UN urges ceasefire in South Sudan, renews peacekeeping mission

16th March 2018 By: African News Agency

UN urges ceasefire in South Sudan, renews peacekeeping mission

Photo by: Reuters

The belligerent parties in South Sudan’s ongoing civil war have been urged by the United Nations (UN) to immediately end the conflict.

The call was made on Thursday by the UN Security Council in New York as it renewed the mandate of UN peacekeeping mission in South Sudan (UNMISS) for another year.

With the unanimous adoption of a resolution on the mandate’s extension until 15 March 2019, the UN decided to maintain the overall force levels of UNMISS.

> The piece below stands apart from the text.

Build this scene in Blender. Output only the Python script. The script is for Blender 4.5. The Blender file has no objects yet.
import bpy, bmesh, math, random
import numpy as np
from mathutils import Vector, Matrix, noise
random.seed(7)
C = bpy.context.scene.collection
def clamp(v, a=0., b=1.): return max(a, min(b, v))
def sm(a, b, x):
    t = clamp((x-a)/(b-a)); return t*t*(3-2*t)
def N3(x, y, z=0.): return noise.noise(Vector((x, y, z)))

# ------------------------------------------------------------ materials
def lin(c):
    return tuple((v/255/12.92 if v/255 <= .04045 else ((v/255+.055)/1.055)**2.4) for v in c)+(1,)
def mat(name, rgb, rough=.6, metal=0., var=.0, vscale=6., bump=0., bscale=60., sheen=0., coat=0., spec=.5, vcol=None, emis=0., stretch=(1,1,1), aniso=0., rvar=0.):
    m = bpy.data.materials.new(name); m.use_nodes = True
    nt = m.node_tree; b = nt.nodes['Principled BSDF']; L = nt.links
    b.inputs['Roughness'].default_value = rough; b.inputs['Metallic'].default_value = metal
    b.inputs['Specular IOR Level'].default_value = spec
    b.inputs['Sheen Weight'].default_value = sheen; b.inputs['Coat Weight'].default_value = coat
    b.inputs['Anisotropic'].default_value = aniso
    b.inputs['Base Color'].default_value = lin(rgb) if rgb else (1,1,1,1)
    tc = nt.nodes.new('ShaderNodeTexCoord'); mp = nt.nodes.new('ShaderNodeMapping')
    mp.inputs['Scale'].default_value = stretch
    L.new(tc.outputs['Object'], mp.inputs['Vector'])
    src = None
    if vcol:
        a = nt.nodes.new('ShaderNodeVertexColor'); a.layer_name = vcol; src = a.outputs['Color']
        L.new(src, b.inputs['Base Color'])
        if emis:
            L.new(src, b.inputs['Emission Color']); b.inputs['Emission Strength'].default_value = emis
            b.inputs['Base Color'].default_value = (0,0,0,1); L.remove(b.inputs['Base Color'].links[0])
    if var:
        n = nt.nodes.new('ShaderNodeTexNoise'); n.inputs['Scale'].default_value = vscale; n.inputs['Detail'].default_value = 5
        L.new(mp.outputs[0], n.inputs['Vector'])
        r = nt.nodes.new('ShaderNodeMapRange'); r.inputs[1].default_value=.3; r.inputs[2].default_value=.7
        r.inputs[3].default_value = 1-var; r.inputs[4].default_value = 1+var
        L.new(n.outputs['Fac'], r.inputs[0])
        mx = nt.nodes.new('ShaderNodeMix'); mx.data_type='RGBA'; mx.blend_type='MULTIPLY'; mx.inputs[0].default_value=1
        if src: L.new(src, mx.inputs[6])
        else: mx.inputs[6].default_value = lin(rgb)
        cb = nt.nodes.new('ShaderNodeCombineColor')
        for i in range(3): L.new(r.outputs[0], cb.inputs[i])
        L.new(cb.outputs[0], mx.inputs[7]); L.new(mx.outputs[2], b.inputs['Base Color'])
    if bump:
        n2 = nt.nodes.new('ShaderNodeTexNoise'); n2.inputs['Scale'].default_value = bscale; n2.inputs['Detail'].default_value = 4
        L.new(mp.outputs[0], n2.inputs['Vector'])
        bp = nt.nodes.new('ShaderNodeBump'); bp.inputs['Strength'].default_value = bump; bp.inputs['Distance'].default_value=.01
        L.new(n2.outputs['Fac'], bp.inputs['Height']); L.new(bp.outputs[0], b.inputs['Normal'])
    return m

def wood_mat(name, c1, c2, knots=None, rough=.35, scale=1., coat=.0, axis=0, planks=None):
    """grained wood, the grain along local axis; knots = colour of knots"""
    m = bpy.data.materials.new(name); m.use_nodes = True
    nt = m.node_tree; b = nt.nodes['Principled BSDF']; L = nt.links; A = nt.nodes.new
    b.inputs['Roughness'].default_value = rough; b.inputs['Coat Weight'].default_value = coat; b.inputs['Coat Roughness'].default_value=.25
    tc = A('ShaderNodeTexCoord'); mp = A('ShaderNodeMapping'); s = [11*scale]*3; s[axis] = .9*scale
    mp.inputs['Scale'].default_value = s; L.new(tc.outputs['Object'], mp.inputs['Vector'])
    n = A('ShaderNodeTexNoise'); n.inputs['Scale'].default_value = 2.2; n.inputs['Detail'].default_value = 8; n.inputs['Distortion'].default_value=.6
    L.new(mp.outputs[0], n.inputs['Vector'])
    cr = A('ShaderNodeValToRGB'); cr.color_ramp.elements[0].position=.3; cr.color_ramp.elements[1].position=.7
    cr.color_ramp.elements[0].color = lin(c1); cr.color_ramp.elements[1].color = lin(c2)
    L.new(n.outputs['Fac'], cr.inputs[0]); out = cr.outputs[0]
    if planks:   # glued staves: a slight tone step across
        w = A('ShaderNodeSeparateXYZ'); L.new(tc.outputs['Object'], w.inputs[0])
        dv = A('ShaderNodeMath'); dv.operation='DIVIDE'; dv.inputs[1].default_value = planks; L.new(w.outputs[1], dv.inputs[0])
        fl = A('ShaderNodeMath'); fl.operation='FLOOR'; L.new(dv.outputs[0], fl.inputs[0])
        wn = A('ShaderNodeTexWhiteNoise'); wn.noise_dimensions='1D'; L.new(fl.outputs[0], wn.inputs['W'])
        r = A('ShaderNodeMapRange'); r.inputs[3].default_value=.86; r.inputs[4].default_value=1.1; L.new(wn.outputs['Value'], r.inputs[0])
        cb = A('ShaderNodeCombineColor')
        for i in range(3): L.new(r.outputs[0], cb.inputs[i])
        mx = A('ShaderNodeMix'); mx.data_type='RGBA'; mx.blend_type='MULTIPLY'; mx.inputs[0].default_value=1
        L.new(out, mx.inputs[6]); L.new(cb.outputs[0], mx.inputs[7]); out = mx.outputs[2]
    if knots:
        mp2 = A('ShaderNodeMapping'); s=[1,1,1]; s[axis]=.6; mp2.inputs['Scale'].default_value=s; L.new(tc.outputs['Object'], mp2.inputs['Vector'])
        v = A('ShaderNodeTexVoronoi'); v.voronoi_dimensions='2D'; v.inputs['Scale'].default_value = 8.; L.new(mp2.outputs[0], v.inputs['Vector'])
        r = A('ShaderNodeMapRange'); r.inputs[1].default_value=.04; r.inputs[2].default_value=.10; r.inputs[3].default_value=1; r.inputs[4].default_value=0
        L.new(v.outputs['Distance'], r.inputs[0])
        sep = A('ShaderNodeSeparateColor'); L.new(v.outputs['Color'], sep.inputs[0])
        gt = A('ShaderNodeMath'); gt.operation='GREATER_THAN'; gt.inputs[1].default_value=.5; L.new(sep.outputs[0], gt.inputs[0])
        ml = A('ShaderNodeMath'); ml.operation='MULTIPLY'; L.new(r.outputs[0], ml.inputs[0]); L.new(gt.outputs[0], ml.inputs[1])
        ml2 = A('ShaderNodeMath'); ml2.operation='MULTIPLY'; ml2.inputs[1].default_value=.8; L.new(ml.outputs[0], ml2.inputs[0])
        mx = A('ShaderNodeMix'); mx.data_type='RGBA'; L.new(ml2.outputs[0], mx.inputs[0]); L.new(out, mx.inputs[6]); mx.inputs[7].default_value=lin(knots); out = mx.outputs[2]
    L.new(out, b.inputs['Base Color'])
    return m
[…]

This includes a troop ceiling of 17 000 troops, incorporating a regional protection force at levels to be set by the Secretary-General but not exceeding 4 000, and maintaining the ceiling of 2 101 police personnel, including individual police officers, formed police units and 78 corrections officers.

UNMISS is charged with performing tasks like protecting civilians, creating the conditions conducive to the delivery of humanitarian assistance, monitoring and investigating human rights violations, and supporting the peace process.

South Sudan’s ambassador to the world body, Moum Majak Ngor Malok welcomed the renewal of UNMISS’s mandate, but lamented that the Council had chosen to politicise a peacekeeping resolution.

“There is a need to bridge the discrepancy between the primary responsibility of the state and the complementary support of the international community,” Malok told the 15-member Council.